In September 2023, the OCC released the bank supervision operating plan for 2024, facilitating the development of supervisory strategies based on the bank size, complexity, and risk profile. The plan focuses on:
- Asset and liability management, especially with respect to management of interest-rate and liquidity risks.
- Credit risk, concentrating on underwriting practices and risk management systems.
These supervisory priorities aim to ensure that banks have robust stress testing and contingency plans, continuously assess concentration risk, and maintain accuracy in risk rating while monitoring high-risk portfolios. Besides, the OCC will also examine the banks’ IT infrastructure and operational resilience to ensure strong IT controls. These strategic priorities are collectively aimed at enhancing the banks' risk management, compliance, and the preparedness to navigate evolving challenges effectively.

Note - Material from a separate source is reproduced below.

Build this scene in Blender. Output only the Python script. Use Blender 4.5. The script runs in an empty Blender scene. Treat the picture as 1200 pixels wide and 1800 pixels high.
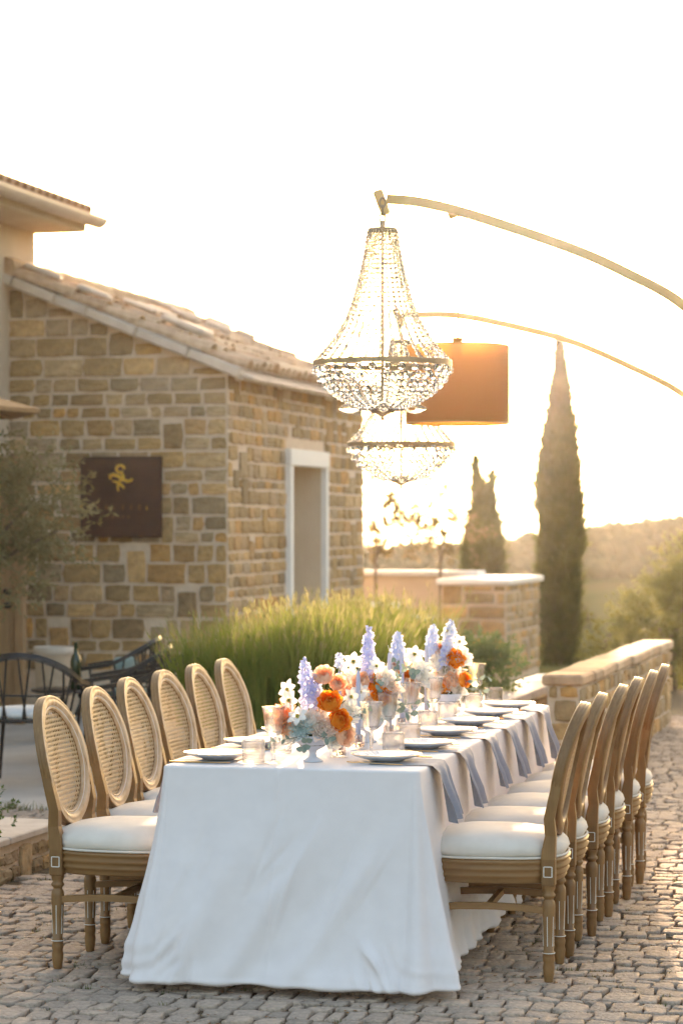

Additionally, in October 2023, the FDIC came out with a consultation paper aiming to closely align the corporate governance and risk management practices of the relatively smaller US banks with total consolidated assets of $10.0bn or more, with that of the larger banks in the country (as per the FDIC, 57 regional banks will fall under this requirement). The proposed guidelines elaborate on the roles and responsibilities of the Board to enhance the structure and risk-management frameworks of banks. Moreover, the guideline proposes each bank to design a risk-management program, which clearly identifies its risk profile and demarcates its risk appetite. This involves:
- Development of comprehensive risk management framework covering credit, concentration, interest rate, liquidity, operational, strategic, and legal risks.
- Quarterly review to identify existing and emerging risks and risk appetite limits.
- Implementing ‘three lines of defense’ model for monitoring and reporting on risk compliance.
- Identifying breaches of risk limits, concentration risk, and violations of law or regulations.
Apart from the above, the guidelines encompass strengthening the governance framework, involving constitution and composition of the Boards, duties of the boards, formation of different committees, and independent judgement by the Board members.